El desarrollo del concepto del Derecho Internacional, asociado en ocasiones con los antiguos estoicos, se atribuye a menudo a los pensadores y teóricos del Derecho de los siglos XVII y XVIII. No obstante, lo cierto es que este concepto jurídico surgió en las universidades españolas en el siglo XVI, y fue Francisco de Vitoria, un profesor y sacerdote católico, quien mereció el título de padre del Derecho Internacional. Ante el maltrato que los españoles infligían a los indígenas del Nuevo Mundo, Vitoria, junto a otros filósofos y teólogos católicos, empezó a especular sobre los derechos humanos y las correctas relaciones que debían existir entre los pueblos. Estos pensadores católicos originaron la idea del Derecho Internacional tal como hoy lo concebimos.

El Derecho en Occidente es en gran medida una aportación eclesiástica. El Derecho Canónico fue el primer sistema legal moderno surgido en Europa que demostró la posibilidad de reunir en un cuerpo legal coherente y completo el batiburrillo de estatutos, tradiciones y costumbres locales, a menudo en contradicción, con el que tanto la Iglesia como el Estado habían de enfrentarse en la Edad Media. Según el experto Harold Berman: «Fue la Iglesia quien enseñó por primera vez al hombre occidental lo que es un sistema legal moderno. Fue la Iglesia quien enseñó que costumbres, estatutos, casos y doctrinas en mutuo conflicto pueden reconciliarse mediante el análisis y la síntesis»[6].

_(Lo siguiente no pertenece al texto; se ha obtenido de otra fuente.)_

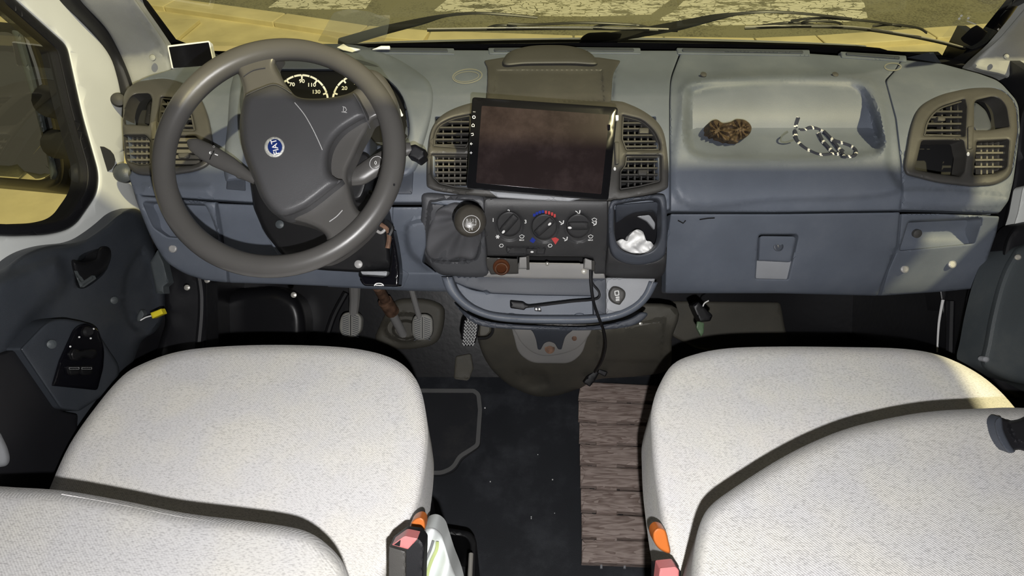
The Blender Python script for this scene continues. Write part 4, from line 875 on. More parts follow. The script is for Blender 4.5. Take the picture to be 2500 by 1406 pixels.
fan(1215, 578); screenic(1274, 578); screenic(1442, 578); seatic(1412, 518); seatic(1372, 543); screenic(1451, 537, False); seatic(1452, 545); seatic(1381, 583)
for x in (1224, 1343): stroke('car_symbol', [(x-5, 600), (x-2, 596), (x+3, 596), (x+5, 600), (x+2, 603), (x-3, 603)], 1.5, CP, M['whitep'], cl, closed=True)
sk = relief('slider', R([(1285, 607, 2), (1312, 608, 2), (1311, 623, 2), (1284, 622, 2)], 3), off(CP, -.008), M['console'], cl, step=6, edge=(3, .003), thick=.012)
relief('slider_mark', ell(1299, 615, 4, 2.2, n=10), off(CP, -.0095), M['whitep'], sk, step=4, edge=(0, 0), thick=.001)
# gear lever and its surround
gl = thing('gear_lever', 'gear lever with a round black knob and crumpled leather gaiter', 'gear lever', V(1110, 600, 1.1))
relief('surround', CR([(1034, 472), (1100, 474), (1184, 482), (1186, 560), (1190, 640), (1188, 674), (1110, 674), (1072, 668), (1046, 640), (1032, 605), (1026, 560), (1030, 510)], 5), off(D, -.012), M['surround'], gl, step=9, edge=(12, .016), thick=.04,
       feats=[feat(CR([(1044, 500), (1064, 487), (1110, 483), (1170, 496), (1178, 560), (1172, 620), (1150, 640), (1070, 642), (1044, 630), (1036, 600)], 5), .024, 12)])
def fold(px, py):
    a = np.arctan2(py-530, px-1147); r = np.hypot(px-1147, py-530)
    return -.007*np.sin(a*7+r*.02)*np.clip(r/60, 0, 1)-.004*np.sin(a*13+1.3)
relief('gaiter', CR([(1046, 560), (1062, 520), (1090, 500), (1130, 492), (1166, 505), (1176, 560), (1170, 610), (1154, 634), (1120, 630), (1080, 642), (1050, 630), (1038, 600)], 6), lambda x, y: D(x, y)+.004-.045*np.exp(-((x-1140)**2+(y-545)**2)/50.**2), M['gaiter'], gl, step=5, edge=(8, .010), thick=.02, feats=[fold], ang=80)
lathe('knob', [(.012, -.03), (.016, -.022), (.0245, -.006), (.0265, .006), (.0245, .016), (.019, .0235), (.016, .0255), (.001, .026)], V(1147, 541, .99), (.12, -.62, .78), M['knob'], gl, n=36)
KD = const(.9615)
stroke('knob_ring', ell(1151, 547, 21, 21, n=24), 1.5, KD, M['greyp'], gl, closed=True)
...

La noción de unos «derechos» ordenadamente formulados tiene su origen en la civilización occidental. Más concretamente, no procede de John Locke y de Thomas Jefferson —tal como muchos podrían suponer—, sino del Derecho Canónico de la Iglesia católica. Otros importantes principios legales de la civilización occidental son fruto de la influencia eclesiástica, toda vez que los hombres de la Iglesia decidieron introducir una serie de procedimientos judiciales de corte racional, además de complicados conceptos legales, para acabar con las ordalías, arraigadas en la superstición, que caracterizaban el orden legal germánico.

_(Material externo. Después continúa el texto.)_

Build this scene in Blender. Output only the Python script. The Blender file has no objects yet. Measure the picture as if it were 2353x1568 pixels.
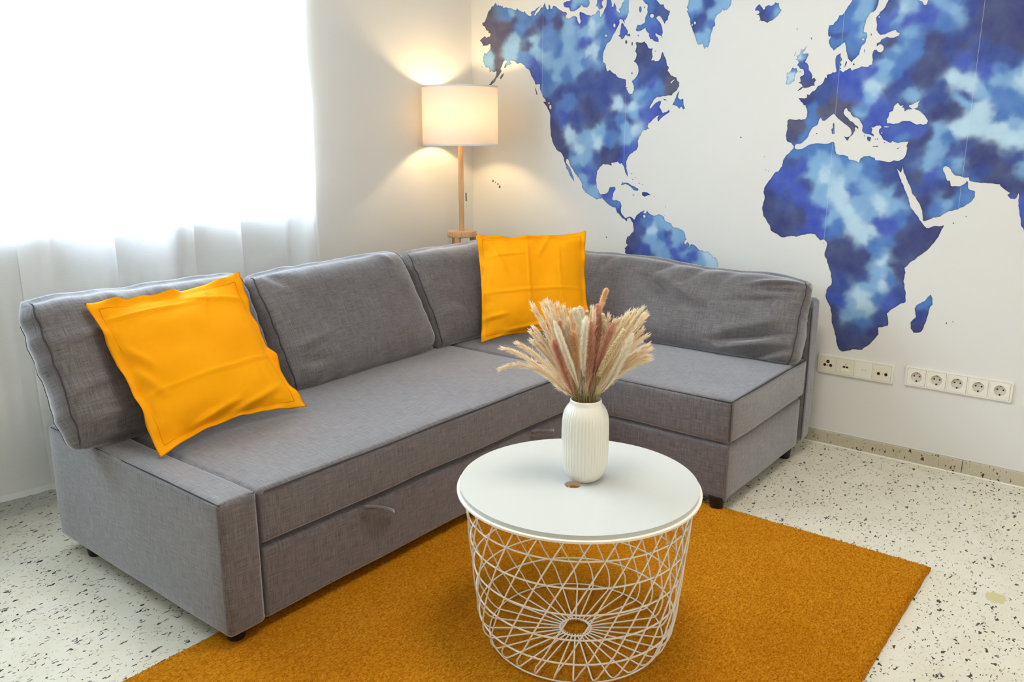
import bpy, bmesh, math, random
from mathutils import Vector, Matrix, noise
from mathutils.geometry import delaunay_2d_cdt

PI = math.pi
scene = bpy.context.scene
col = scene.collection

# ------------------------------------------------------------------ camera
cam_data = bpy.data.cameras.new('camera')
cam = bpy.data.objects.new('camera', cam_data)
col.objects.link(cam)
cam.location = (-3.4160, -2.9749, 1.2651)
cam.rotation_euler = (PI / 2 - 0.2430, 0.0, -0.9001)
cam_data.sensor_width = 36.0
cam_data.lens = 1917.0 / 2353.0 * 36.0
cam_data.clip_start = 0.05
scene.camera = cam

# ------------------------------------------------------------------ world: bright sky in front of the window wall, dimmer daylight behind the camera
world = bpy.data.worlds.new('world')
scene.world = world
world.use_nodes = True
nt = world.node_tree
nt.nodes.clear()
out = nt.nodes.new('ShaderNodeOutputWorld')
bgn = nt.nodes.new('ShaderNodeBackground')
tc = nt.nodes.new('ShaderNodeTexCoord')
sx = nt.nodes.new('ShaderNodeSeparateXYZ')
ramp = nt.nodes.new('ShaderNodeValToRGB')
mr = nt.nodes.new('ShaderNodeMapRange')
mr.inputs[1].default_value = 0.0
mr.inputs[2].default_value = 0.3
nt.links.new(tc.outputs['Generated'], sx.inputs[0])
nt.links.new(sx.outputs[1], mr.inputs[0])
nt.links.new(mr.outputs[0], ramp.inputs[0])
SKY_BACK = (0.92, 0.845, 0.72)
SKY_WIN = (8.2, 9.8, 11.0)
ramp.color_ramp.elements[0].color = (*SKY_BACK, 1)
ramp.color_ramp.elements[1].color = (1, 1, 1, 1)
mixc = nt.nodes.new('ShaderNodeMix')
mixc.data_type = 'RGBA'
mixc.inputs[6].default_value = (*SKY_BACK, 1)
mixc.inputs[7].default_value = (*SKY_WIN, 1)
nt.links.new(mr.outputs[0], mixc.inputs[0])
nt.links.new(mixc.outputs[2], bgn.inputs[0])
bgn.inputs[1].default_value = 1.0
nt.links.new(bgn.outputs[0], out.inputs[0])

# daylight pressing through the window (sky area outside the glass)
sky = bpy.data.lights.new('window_daylight', 'AREA')
sky.shape = 'RECTANGLE'
sky.size = 2.2
sky.size_y = 1.7
sky.energy = 280
sky.color = (0.78, 0.9, 1.0)
sky_o = bpy.data.objects.new('window_daylight', sky)
sky_o.location = (-2.25, 0.95, 2.05)
sky_o.rotation_euler = (math.radians(-68), 0, 0)
col.objects.link(sky_o)

# unseen round lamp, added for more light from above (its fixture is built further down)
CEIL = 2.62
cl = bpy.data.lights.new('added_ceiling_light', 'AREA')
cl.shape = 'DISK'
cl.size = 0.74
cl.energy = 24
cl.color = (1.0, 0.95, 0.87)
cl_o = bpy.data.objects.new('added_ceiling_light', cl)
cl_o.location = (-1.75, -2.15, CEIL - 0.105)
col.objects.link(cl_o)

scene.view_settings.view_transform = 'Standard'
scene.view_settings.look = 'None'
scene.view_settings.gamma = 1.0
scene.view_settings.use_curve_mapping = False
scene.view_settings.exposure = 0.08
scene.cycles.max_bounces = 12
scene.cycles.transparent_max_bounces = 16


# ------------------------------------------------------------------ helpers
def lin(r, g, b):
    f = lambda c: (c / 255 / 12.92) if c <= 10 else ((c / 255 + 0.055) / 1.055) ** 2.4
    return (f(r), f(g), f(b), 1.0)


def mat(name, rgb=(200, 200, 200), rough=0.6, spec=0.5, sheen=0.0, metal=0.0):
    m = bpy.data.materials.new(name)
    m.use_nodes = True
    b = m.node_tree.nodes['Principled BSDF']
    b.inputs['Base Color'].default_value = lin(*rgb)
    b.inputs['Roughness'].default_value = rough
    b.inputs['Specular IOR Level'].default_value = spec
    b.inputs['Metallic'].default_value = metal
    if sheen:
        b.inputs['Sheen Weight'].default_value = sheen
    return m


def N(m, kind, **kw):
    n = m.node_tree.nodes.new(kind)
    for k, v in kw.items():
        setattr(n, k, v)
    return n


def L(m, a, b):
    m.node_tree.links.new(a, b)


def bsdf(m):
    return m.node_tree.nodes['Principled BSDF']


def mixrgb(m, fac, a, b, blend='MIX'):
    n = N(m, 'ShaderNodeMix', data_type='RGBA', blend_type=blend)
    for i, v in ((0, fac), (6, a), (7, b)):
        if hasattr(v, 'is_output'):
            L(m, v, n.inputs[i])
        else:
            n.inputs[i].default_value = v
    return n.outputs[2]


def noise_tex(m, scale, detail=3, rough=0.5, vec=None, stretch=None, obj=True):
    t = N(m, 'ShaderNodeTexNoise')
    t.inputs['Scale'].default_value = scale
    t.inputs['Detail'].default_value = detail
    t.inputs['Roughness'].default_value = rough
    c = N(m, 'ShaderNodeTexCoord')
    v = vec or c.outputs['Object' if obj else 'Generated']
    if stretch:
        mp = N(m, 'ShaderNodeMapping')
        mp.inputs['Scale'].default_value = stretch
        L(m, v, mp.inputs[0])
        v = mp.outputs[0]
    L(m, v, t.inputs['Vector'])
    return t.outputs['Fac']


def remap(m, v, a, b, c=0.0, d=1.0):
    n = N(m, 'ShaderNodeMapRange')
    L(m, v, n.inputs[0])
    n.inputs[1].default_value = a
    n.inputs[2].default_value = b
    n.inputs[3].default_value = c
    n.inputs[4].default_value = d
    return n.outputs[0]


def bump(m, v, strength=0.3, dist=0.001):
    n = N(m, 'ShaderNodeBump')
    n.inputs['Strength'].default_value = strength
    n.inputs['Distance'].default_value = dist
    L(m, v, n.inputs['Height'])
    L(m, n.outputs[0], bsdf(m).inputs['Normal'])


class MB:
    """collects shapes that end up as one mesh"""
    def __init__(s):
        s.v = []
        s.f = []

    def add(s, vs, fs):
        o = len(s.v)
        s.v += [tuple(v) for v in vs]
        s.f += [tuple(i + o for i in f) for f in fs]
        return s

    def tube(s, path, r, seg=8, closed=False, caps=True):
        n = len(path)
        P = [Vector(p) for p in path]
        rs = r if isinstance(r, (list, tuple)) else [r] * n
        vs, fs = [], []
        prev = None
        for i in range(n):
            if closed:
                t = P[(i + 1) % n] - P[i - 1]
            else:
                t = P[min(i + 1, n - 1)] - P[max(i - 1, 0)]
            t.normalize()
            if prev is None:
                a = Vector((0, 0, 1)) if abs(t.z) < 0.9 else Vector((1, 0, 0))
                u = t.cross(a).normalized()
            else:
                u = (prev - t * prev.dot(t)).normalized()
            prev = u
            w = t.cross(u)
            for k in range(seg):
                an = 2 * PI * k / seg
                vs.append(P[i] + (u * math.cos(an) + w * math.sin(an)) * rs[i])
        m = n if closed else n - 1
        for i in range(m):
            j = (i + 1) % n
            for k in range(seg):
                l = (k + 1) % seg
                fs.append((i * seg + k, i * seg + l, j * seg + l, j * seg + k))
        if caps and not closed:
            fs.append(tuple(range(seg - 1, -1, -1)))
            fs.append(tuple((n - 1) * seg + k for k in range(seg)))
        return s.add(vs, fs)

    def lathe(s, prof, seg=48, c=(0, 0, 0), rib=None):
        vs, fs = [], []
        n = len(prof)
        for k in range(seg):
            a = 2 * PI * k / seg
            for (r, z) in prof:
                rr = r + (rib(a, z) if rib else 0)
                vs.append((c[0] + rr * math.cos(a), c[1] + rr * math.sin(a), c[2] + z))
        for k in range(seg):
            l = (k + 1) % seg
            for i in range(n - 1):
                fs.append((k * n + i, l * n + i, l * n + i + 1, k * n + i + 1))
        return s.add(vs, fs)

    def box(s, x0, x1, y0, y1, z0, z1, r=0.004, nd=1, bulge=0.0, wob=0.0, seed=0):
        """box with rounded edges, optional soft bulge and wobble"""
        r = min(r, (x1 - x0) / 2.01, (y1 - y0) / 2.01, (z1 - z0) / 2.01)

        def line(a, b):
            k = [a, a + r * 0.3, a + r * 0.65, a + r]
            m = max(1, int(nd))
            k += [a + r + (b - a - 2 * r) * i / m for i in range(1, m)]
            return k + [b - r, b - r * 0.65, b - r * 0.3, b]
        X, Y, Z = line(x0, x1), line(y0, y1), line(z0, z1)
        vs, fs, idx = [], [], {}
        lo = Vector((x0 + r, y0 + r, z0 + r))
        hi = Vector((x1 - r, y1 - r, z1 - r))
        cen = (lo + hi) / 2
        half = (hi - lo) / 2 + Vector((r, r, r))

        def vid(i, j, k):
            key = (i, j, k)
            if key not in idx:
                p = Vector((X[i], Y[j], Z[k]))
                q = Vector([min(max(p[a], lo[a]), hi[a]) for a in range(3)])
                d = p - q
                if d.length > 1e-9:
                    d.normalize()
                p2 = q + d * r
                if bulge or wob:
                    e = [1 - abs((p[a] - cen[a]) / half[a]) ** 4 for a in range(3)]
                    for a in range(3):
                        o = [b for b in range(3) if b != a]
                        if abs(d[a]) > 0.5:
                            p2[a] += (1 if d[a] > 0 else -1) * bulge * e[o[0]] * e[o[1]]
                    if wob:
                        w = noise.noise_vector(p * 4.5 + Vector((seed, 0, 0)))
                        p2 += w * wob
                idx[key] = len(vs)
                vs.append(p2)
            return idx[key]
        nx, ny, nz = len(X) - 1, len(Y) - 1, len(Z) - 1
        for i in range(nx):
            for j in range(ny):
                fs.append((vid(i, j, 0), vid(i, j + 1, 0), vid(i + 1, j + 1, 0), vid(i + 1, j, 0)))
                fs.append((vid(i, j, nz), vid(i + 1, j, nz), vid(i + 1, j + 1, nz), vid(i, j + 1, nz)))
        for i in range(nx):
            for k in range(nz):
                fs.append((vid(i, 0, k), vid(i + 1, 0, k), vid(i + 1, 0, k + 1), vid(i, 0, k + 1)))
                fs.append((vid(i, ny, k), vid(i, ny, k + 1), vid(i + 1, ny, k + 1), vid(i + 1, ny, k)))
        for j in range(ny):
            for k in range(nz):
                fs.append((vid(0, j, k), vid(0, j, k + 1), vid(0, j + 1, k + 1), vid(0, j + 1, k)))
                fs.append((vid(nx, j, k), vid(nx, j + 1, k), vid(nx, j + 1, k + 1), vid(nx, j, k + 1)))
        return s.add(vs, fs)

    def plate(s, outer, holes, place, th):
        """flat outline with holes, extruded by th; place(u, v, w) -> xyz"""
        pts = [Vector(p) for p in outer]
        loops = [list(range(len(outer)))]
        for h in holes:
            o = len(pts)
            pts += [Vector(p) for p in h]
            loops.append(list(range(o, len(pts))))
        ed = []
        for lp in loops:
            ed += [(lp[i], lp[(i + 1) % len(lp)]) for i in range(len(lp))]
        v2, e2, f2, *_ = delaunay_2d_cdt(pts, ed, [], 0, 1e-7)
        keep = []
        for f in f2:
            c = sum((v2[i] for i in f), Vector((0, 0))) / len(f)
            if inside(c, outer) and not any(inside(c, h) for h in holes):
                keep.append(f)
        n = len(v2)
        vs = [place(p.x, p.y, 0) for p in v2] + [place(p.x, p.y, th) for p in v2]
        fs = [tuple(reversed(f)) for f in keep] + [tuple(i + n for i in f) for f in keep]
        cnt = {}
        for f in keep:
            for i in range(len(f)):
                a, b = f[i], f[(i + 1) % len(f)]
                cnt[(a, b)] = 1
        for (a, b) in cnt:
            if (b, a) not in cnt:
                fs.append((a, b, b + n, a + n))
        return s.add(vs, fs)

    def build(s, name, m, parent=None, smooth=True, angle=40, recalc=True, frame=None):
        me = bpy.data.meshes.new(name)
        me.from_pydata([tuple(v) for v in s.v], [], s.f)
        if recalc:
            bm = bmesh.new()
            bm.from_mesh(me)
            bmesh.ops.recalc_face_normals(bm, faces=bm.faces)
            bm.to_mesh(me)
            bm.free()
        me.materials.append(m)
        if m.name.startswith('grey_woven'):
            weave_uv(me, frame)
        if smooth:
            me.polygons.foreach_set('use_smooth', [True] * len(me.polygons))
            if angle < 180:
                me.set_sharp_from_angle(angle=math.radians(angle))
        o = bpy.data.objects.new(name, me)
        col.objects.link(o)
        if parent:
            o.parent = parent
            o.matrix_parent_inverse = Matrix.Translation(parent_world(parent)).inverted()
        return o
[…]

Estudios algo antiguos atribuyen la creación de la economía moderna a Adam Smith y otros teóricos de la economía del siglo XVIII. Investigaciones más recientes subrayan, sin embargo, la importancia del pensamiento económico de los últimos escolásticos, en particular los teólogos católicos españoles de los siglos XV y XVI. Algunos, como el gran economista del siglo XX Joseph Schumpeter, han llegado a calificar a estos pensadores católicos de fundadores de la moderna ciencia económica.

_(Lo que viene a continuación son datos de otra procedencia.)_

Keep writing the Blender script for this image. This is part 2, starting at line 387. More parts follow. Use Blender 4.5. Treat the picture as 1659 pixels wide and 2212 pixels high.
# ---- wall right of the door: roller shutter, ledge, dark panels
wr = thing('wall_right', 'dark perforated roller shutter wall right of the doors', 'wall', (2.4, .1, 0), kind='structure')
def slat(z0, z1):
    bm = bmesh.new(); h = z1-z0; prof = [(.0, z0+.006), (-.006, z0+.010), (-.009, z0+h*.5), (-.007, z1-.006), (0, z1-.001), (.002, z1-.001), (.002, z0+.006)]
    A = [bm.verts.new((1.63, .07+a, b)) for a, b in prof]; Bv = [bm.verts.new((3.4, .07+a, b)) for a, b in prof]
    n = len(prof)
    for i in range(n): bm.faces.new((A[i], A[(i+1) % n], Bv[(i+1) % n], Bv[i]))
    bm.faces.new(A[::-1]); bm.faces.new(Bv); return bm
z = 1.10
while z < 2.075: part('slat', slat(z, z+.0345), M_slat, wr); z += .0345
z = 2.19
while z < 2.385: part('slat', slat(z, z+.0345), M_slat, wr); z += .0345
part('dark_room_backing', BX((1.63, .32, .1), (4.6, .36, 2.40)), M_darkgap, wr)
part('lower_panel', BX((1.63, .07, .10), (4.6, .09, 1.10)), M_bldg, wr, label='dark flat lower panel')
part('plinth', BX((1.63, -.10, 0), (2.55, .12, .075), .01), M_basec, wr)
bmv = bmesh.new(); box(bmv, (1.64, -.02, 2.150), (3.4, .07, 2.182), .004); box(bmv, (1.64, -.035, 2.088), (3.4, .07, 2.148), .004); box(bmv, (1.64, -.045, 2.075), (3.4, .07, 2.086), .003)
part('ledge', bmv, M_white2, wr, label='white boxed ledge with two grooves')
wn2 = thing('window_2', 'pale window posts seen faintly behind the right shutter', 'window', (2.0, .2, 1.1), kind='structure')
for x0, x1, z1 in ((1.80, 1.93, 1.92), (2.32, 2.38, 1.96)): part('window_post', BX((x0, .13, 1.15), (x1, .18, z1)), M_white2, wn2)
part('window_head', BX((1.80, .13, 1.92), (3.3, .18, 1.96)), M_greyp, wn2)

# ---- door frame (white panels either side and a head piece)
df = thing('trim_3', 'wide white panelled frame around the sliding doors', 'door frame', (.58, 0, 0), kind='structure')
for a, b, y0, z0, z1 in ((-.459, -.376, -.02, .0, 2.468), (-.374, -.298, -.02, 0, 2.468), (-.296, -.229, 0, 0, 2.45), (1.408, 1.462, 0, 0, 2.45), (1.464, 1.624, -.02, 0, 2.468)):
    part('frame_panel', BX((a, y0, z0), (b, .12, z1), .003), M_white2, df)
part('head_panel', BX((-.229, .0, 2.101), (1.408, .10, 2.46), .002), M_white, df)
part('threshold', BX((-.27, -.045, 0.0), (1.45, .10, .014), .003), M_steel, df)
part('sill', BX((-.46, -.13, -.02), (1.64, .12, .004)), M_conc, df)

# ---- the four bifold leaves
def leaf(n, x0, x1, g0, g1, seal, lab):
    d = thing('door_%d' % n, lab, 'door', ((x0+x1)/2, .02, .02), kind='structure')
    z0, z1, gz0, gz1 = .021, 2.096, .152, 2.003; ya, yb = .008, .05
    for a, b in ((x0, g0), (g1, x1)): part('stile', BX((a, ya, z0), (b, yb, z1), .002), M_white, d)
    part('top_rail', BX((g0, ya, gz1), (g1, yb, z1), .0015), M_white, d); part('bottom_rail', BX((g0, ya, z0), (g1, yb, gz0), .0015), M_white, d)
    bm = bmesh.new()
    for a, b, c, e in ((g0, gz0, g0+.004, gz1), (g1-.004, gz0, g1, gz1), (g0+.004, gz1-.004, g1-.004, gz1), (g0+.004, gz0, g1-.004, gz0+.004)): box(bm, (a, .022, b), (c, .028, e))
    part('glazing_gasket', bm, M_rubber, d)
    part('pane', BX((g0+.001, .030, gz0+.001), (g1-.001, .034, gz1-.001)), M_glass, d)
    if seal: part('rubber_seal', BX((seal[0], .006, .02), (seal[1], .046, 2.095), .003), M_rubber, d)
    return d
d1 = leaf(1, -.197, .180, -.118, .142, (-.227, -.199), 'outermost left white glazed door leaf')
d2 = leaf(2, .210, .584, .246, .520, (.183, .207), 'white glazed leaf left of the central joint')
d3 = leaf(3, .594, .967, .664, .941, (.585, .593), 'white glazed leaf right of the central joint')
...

La mayoría de las personas sabe de la obra de caridad desarrollada por la Iglesia católica, aunque desconoce el extraordinario compromiso de la Iglesia con esta labor. El mundo antiguo nos ofrece algunos ejemplos de liberalidad hacia los pobres, si bien dicha liberalidad busca la fama y el reconocimiento para el que da y tiende a ser indiscriminada, en lugar de centrarse en aquellos que la necesitan. A menudo se trataba a los pobres con desprecio, y la idea de ayudar al destituido sin esperar algún tipo de reciprocidad o beneficio personal estaba fuera de lugar. Incluso W. E. H. Lecky, un historiador decimonónico sumamente crítico con la Iglesia, reconocía que el compromiso eclesiástico con los pobres —tanto en lo espiritual como en lo material— era un fenómeno nuevo en el mundo occidental y constituía un avance sustancial sobre los modelos de la Antigüedad clásica.

La Iglesia ha dejado en todas estas áreas una huella indeleble en el núcleo de la civilización europea, a la que ha forzado significativamente hacia el bien. Un reciente volumen de historia de la Iglesia católica lleva por título Triumph[7], un título muy adecuado para relatar la vida de una institución que se honra de contar con tantos hombres y mujeres heroicos y de haber conseguido tantos logros históricos. Es muy poca, sin embargo, la información que en este sentido proporcionan los libros de texto que el alumno medio estudia en nuestros institutos y nuestras universidades. Y ésa es en buena medida la razón de ser de este libro. La Iglesia católica ha configurado nuestra civilización y nuestra actitud como personas de modos mucho más diversos de lo que la gente cree. Aunque los típicos manuales universitarios no lo digan, la Iglesia católica ha sido indispensable para la construcción de la civilización occidental. No sólo puso fin a prácticas del mundo antiguo moralmente repugnantes, como el infanticidio o los combates de gladiadores, sino que, tras la caída de Roma, fue la Iglesia quien restableció la civilización y permitió su progreso. Todo empezó enseñando a los bárbaros; y a los bárbaros nos dirigimos en este momento.